**Task brief**
The data must be written out once more, precisely as given.

**Source excerpt**
*-*-*

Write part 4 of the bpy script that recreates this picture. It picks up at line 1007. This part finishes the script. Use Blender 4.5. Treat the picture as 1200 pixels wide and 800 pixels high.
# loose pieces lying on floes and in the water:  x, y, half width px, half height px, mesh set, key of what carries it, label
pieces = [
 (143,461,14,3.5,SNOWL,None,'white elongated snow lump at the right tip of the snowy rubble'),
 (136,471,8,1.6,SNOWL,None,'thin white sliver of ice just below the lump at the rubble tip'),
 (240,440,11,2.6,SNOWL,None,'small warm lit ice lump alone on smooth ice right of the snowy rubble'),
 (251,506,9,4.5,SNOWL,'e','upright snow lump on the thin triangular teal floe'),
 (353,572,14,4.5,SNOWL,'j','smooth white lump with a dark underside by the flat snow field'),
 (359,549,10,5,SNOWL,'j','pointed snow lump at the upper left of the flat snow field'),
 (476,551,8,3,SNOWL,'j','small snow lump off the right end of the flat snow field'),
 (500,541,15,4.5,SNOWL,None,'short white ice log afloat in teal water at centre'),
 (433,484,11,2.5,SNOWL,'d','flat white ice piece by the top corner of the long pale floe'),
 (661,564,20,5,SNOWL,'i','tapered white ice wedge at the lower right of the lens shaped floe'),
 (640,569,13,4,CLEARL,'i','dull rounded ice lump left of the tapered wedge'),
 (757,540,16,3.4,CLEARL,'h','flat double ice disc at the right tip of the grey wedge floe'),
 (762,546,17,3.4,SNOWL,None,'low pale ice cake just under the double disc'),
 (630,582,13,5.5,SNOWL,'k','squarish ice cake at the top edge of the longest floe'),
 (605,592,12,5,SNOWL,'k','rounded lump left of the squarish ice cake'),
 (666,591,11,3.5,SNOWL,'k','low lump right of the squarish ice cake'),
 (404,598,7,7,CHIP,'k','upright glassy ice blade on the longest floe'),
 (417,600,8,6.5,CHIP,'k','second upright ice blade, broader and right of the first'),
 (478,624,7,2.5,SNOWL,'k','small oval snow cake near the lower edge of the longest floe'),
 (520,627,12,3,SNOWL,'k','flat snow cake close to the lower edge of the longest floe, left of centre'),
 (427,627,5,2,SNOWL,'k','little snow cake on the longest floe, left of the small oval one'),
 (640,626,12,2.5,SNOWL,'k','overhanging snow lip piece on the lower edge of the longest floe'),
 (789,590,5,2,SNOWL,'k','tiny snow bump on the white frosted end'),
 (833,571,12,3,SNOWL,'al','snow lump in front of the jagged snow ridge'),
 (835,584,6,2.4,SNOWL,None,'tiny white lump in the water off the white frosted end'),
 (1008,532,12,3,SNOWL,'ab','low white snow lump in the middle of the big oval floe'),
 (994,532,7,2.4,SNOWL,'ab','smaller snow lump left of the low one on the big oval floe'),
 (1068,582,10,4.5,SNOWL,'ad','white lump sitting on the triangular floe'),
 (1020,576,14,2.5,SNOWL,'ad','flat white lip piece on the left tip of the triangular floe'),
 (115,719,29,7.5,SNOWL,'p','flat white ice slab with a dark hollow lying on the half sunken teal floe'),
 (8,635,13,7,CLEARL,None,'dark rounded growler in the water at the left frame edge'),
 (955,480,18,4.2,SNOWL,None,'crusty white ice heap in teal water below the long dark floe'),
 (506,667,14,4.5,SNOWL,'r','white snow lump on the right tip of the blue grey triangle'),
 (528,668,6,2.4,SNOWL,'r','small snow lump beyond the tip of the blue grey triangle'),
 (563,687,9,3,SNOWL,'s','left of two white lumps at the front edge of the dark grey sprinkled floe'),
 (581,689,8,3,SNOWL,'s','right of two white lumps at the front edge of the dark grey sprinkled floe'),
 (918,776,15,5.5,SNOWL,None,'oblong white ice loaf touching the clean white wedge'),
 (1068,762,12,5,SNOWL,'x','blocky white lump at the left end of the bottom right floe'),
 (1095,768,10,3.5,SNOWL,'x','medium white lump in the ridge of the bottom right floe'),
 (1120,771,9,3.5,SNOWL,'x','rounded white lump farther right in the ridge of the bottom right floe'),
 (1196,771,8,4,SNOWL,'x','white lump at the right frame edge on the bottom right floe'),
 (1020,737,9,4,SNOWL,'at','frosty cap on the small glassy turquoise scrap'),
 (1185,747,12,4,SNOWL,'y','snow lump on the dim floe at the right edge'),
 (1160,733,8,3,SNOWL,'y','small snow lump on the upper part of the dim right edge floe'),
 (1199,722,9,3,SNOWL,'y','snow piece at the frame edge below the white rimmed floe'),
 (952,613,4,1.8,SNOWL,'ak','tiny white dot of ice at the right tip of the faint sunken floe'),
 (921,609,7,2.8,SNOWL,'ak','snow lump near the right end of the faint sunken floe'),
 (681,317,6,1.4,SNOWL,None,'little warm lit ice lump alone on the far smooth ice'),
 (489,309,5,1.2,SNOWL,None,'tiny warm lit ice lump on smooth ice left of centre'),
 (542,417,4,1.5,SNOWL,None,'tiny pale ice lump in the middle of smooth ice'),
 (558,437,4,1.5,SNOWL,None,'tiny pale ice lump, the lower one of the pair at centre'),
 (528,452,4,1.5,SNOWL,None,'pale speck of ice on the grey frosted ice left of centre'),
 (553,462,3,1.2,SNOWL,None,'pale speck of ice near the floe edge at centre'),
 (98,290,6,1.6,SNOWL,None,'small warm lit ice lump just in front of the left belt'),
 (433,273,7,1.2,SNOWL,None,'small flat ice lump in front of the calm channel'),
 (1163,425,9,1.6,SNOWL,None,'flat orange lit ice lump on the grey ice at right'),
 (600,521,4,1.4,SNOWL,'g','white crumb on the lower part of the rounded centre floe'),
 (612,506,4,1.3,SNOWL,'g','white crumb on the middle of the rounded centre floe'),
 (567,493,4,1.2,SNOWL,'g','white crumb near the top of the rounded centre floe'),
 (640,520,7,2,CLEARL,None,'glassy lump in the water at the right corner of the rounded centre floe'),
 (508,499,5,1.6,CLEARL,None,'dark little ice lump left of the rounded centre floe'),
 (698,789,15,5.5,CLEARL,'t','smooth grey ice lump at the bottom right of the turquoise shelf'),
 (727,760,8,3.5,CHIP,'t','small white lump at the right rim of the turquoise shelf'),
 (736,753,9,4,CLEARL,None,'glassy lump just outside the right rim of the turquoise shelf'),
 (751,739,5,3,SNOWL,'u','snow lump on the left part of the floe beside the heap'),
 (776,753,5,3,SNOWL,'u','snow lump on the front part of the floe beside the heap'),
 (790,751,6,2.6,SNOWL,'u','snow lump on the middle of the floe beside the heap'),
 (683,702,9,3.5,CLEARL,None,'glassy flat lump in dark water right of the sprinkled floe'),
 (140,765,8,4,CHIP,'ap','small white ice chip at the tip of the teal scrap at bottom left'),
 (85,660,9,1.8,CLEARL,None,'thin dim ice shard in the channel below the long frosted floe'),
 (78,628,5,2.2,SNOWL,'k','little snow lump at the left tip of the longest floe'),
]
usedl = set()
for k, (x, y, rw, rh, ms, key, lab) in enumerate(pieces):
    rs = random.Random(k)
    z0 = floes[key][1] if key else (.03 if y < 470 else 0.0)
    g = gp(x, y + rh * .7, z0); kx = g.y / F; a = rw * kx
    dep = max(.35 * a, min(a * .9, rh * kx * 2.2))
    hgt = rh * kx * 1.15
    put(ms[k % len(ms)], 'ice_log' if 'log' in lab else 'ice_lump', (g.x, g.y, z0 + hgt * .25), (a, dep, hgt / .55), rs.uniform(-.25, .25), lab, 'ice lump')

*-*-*

**The output**
Write part 4 of the bpy script that recreates this picture. It picks up at line 1007. This part finishes the script. Use Blender 4.5. Treat the picture as 1200 pixels wide and 800 pixels high.
# loose pieces lying on floes and in the water:  x, y, half width px, half height px, mesh set, key of what carries it, label
pieces = [
 (143,461,14,3.5,SNOWL,None,'white elongated snow lump at the right tip of the snowy rubble'),
 (136,471,8,1.6,SNOWL,None,'thin white sliver of ice just below the lump at the rubble tip'),
 (240,440,11,2.6,SNOWL,None,'small warm lit ice lump alone on smooth ice right of the snowy rubble'),
 (251,506,9,4.5,SNOWL,'e','upright snow lump on the thin triangular teal floe'),
 (353,572,14,4.5,SNOWL,'j','smooth white lump with a dark underside by the flat snow field'),
 (359,549,10,5,SNOWL,'j','pointed snow lump at the upper left of the flat snow field'),
 (476,551,8,3,SNOWL,'j','small snow lump off the right end of the flat snow field'),
 (500,541,15,4.5,SNOWL,None,'short white ice log afloat in teal water at centre'),
 (433,484,11,2.5,SNOWL,'d','flat white ice piece by the top corner of the long pale floe'),
 (661,564,20,5,SNOWL,'i','tapered white ice wedge at the lower right of the lens shaped floe'),
 (640,569,13,4,CLEARL,'i','dull rounded ice lump left of the tapered wedge'),
 (757,540,16,3.4,CLEARL,'h','flat double ice disc at the right tip of the grey wedge floe'),
 (762,546,17,3.4,SNOWL,None,'low pale ice cake just under the double disc'),
 (630,582,13,5.5,SNOWL,'k','squarish ice cake at the top edge of the longest floe'),
 (605,592,12,5,SNOWL,'k','rounded lump left of the squarish ice cake'),
 (666,591,11,3.5,SNOWL,'k','low lump right of the squarish ice cake'),
 (404,598,7,7,CHIP,'k','upright glassy ice blade on the longest floe'),
 (417,600,8,6.5,CHIP,'k','second upright ice blade, broader and right of the first'),
 (478,624,7,2.5,SNOWL,'k','small oval snow cake near the lower edge of the longest floe'),
 (520,627,12,3,SNOWL,'k','flat snow cake close to the lower edge of the longest floe, left of centre'),
 (427,627,5,2,SNOWL,'k','little snow cake on the longest floe, left of the small oval one'),
 (640,626,12,2.5,SNOWL,'k','overhanging snow lip piece on the lower edge of the longest floe'),
 (789,590,5,2,SNOWL,'k','tiny snow bump on the white frosted end'),
 (833,571,12,3,SNOWL,'al','snow lump in front of the jagged snow ridge'),
 (835,584,6,2.4,SNOWL,None,'tiny white lump in the water off the white frosted end'),
 (1008,532,12,3,SNOWL,'ab','low white snow lump in the middle of the big oval floe'),
 (994,532,7,2.4,SNOWL,'ab','smaller snow lump left of the low one on the big oval floe'),
 (1068,582,10,4.5,SNOWL,'ad','white lump sitting on the triangular floe'),
 (1020,576,14,2.5,SNOWL,'ad','flat white lip piece on the left tip of the triangular floe'),
 (115,719,29,7.5,SNOWL,'p','flat white ice slab with a dark hollow lying on the half sunken teal floe'),
 (8,635,13,7,CLEARL,None,'dark rounded growler in the water at the left frame edge'),
 (955,480,18,4.2,SNOWL,None,'crusty white ice heap in teal water below the long dark floe'),
 (506,667,14,4.5,SNOWL,'r','white snow lump on the right tip of the blue grey triangle'),
 (528,668,6,2.4,SNOWL,'r','small snow lump beyond the tip of the blue grey triangle'),
 (563,687,9,3,SNOWL,'s','left of two white lumps at the front edge of the dark grey sprinkled floe'),
 (581,689,8,3,SNOWL,'s','right of two white lumps at the front edge of the dark grey sprinkled floe'),
 (918,776,15,5.5,SNOWL,None,'oblong white ice loaf touching the clean white wedge'),
 (1068,762,12,5,SNOWL,'x','blocky white lump at the left end of the bottom right floe'),
 (1095,768,10,3.5,SNOWL,'x','medium white lump in the ridge of the bottom right floe'),
 (1120,771,9,3.5,SNOWL,'x','rounded white lump farther right in the ridge of the bottom right floe'),
 (1196,771,8,4,SNOWL,'x','white lump at the right frame edge on the bottom right floe'),
 (1020,737,9,4,SNOWL,'at','frosty cap on the small glassy turquoise scrap'),
 (1185,747,12,4,SNOWL,'y','snow lump on the dim floe at the right edge'),
 (1160,733,8,3,SNOWL,'y','small snow lump on the upper part of the dim right edge floe'),
 (1199,722,9,3,SNOWL,'y','snow piece at the frame edge below the white rimmed floe'),
 (952,613,4,1.8,SNOWL,'ak','tiny white dot of ice at the right tip of the faint sunken floe'),
 (921,609,7,2.8,SNOWL,'ak','snow lump near the right end of the faint sunken floe'),
 (681,317,6,1.4,SNOWL,None,'little warm lit ice lump alone on the far smooth ice'),
 (489,309,5,1.2,SNOWL,None,'tiny warm lit ice lump on smooth ice left of centre'),
 (542,417,4,1.5,SNOWL,None,'tiny pale ice lump in the middle of smooth ice'),
 (558,437,4,1.5,SNOWL,None,'tiny pale ice lump, the lower one of the pair at centre'),
 (528,452,4,1.5,SNOWL,None,'pale speck of ice on the grey frosted ice left of centre'),
 (553,462,3,1.2,SNOWL,None,'pale speck of ice near the floe edge at centre'),
 (98,290,6,1.6,SNOWL,None,'small warm lit ice lump just in front of the left belt'),
 (433,273,7,1.2,SNOWL,None,'small flat ice lump in front of the calm channel'),
 (1163,425,9,1.6,SNOWL,None,'flat orange lit ice lump on the grey ice at right'),
 (600,521,4,1.4,SNOWL,'g','white crumb on the lower part of the rounded centre floe'),
 (612,506,4,1.3,SNOWL,'g','white crumb on the middle of the rounded centre floe'),
 (567,493,4,1.2,SNOWL,'g','white crumb near the top of the rounded centre floe'),
 (640,520,7,2,CLEARL,None,'glassy lump in the water at the right corner of the rounded centre floe'),
 (508,499,5,1.6,CLEARL,None,'dark little ice lump left of the rounded centre floe'),
 (698,789,15,5.5,CLEARL,'t','smooth grey ice lump at the bottom right of the turquoise shelf'),
 (727,760,8,3.5,CHIP,'t','small white lump at the right rim of the turquoise shelf'),
 (736,753,9,4,CLEARL,None,'glassy lump just outside the right rim of the turquoise shelf'),
 (751,739,5,3,SNOWL,'u','snow lump on the left part of the floe beside the heap'),
 (776,753,5,3,SNOWL,'u','snow lump on the front part of the floe beside the heap'),
 (790,751,6,2.6,SNOWL,'u','snow lump on the middle of the floe beside the heap'),
 (683,702,9,3.5,CLEARL,None,'glassy flat lump in dark water right of the sprinkled floe'),
 (140,765,8,4,CHIP,'ap','small white ice chip at the tip of the teal scrap at bottom left'),
 (85,660,9,1.8,CLEARL,None,'thin dim ice shard in the channel below the long frosted floe'),
 (78,628,5,2.2,SNOWL,'k','little snow lump at the left tip of the longest floe'),
]
usedl = set()
for k, (x, y, rw, rh, ms, key, lab) in enumerate(pieces):
    rs = random.Random(k)
    z0 = floes[key][1] if key else (.03 if y < 470 else 0.0)
    g = gp(x, y + rh * .7, z0); kx = g.y / F; a = rw * kx
    dep = max(.35 * a, min(a * .9, rh * kx * 2.2))
    hgt = rh * kx * 1.15
    put(ms[k % len(ms)], 'ice_log' if 'log' in lab else 'ice_lump', (g.x, g.y, z0 + hgt * .25), (a, dep, hgt / .55), rs.uniform(-.25, .25), lab, 'ice lump')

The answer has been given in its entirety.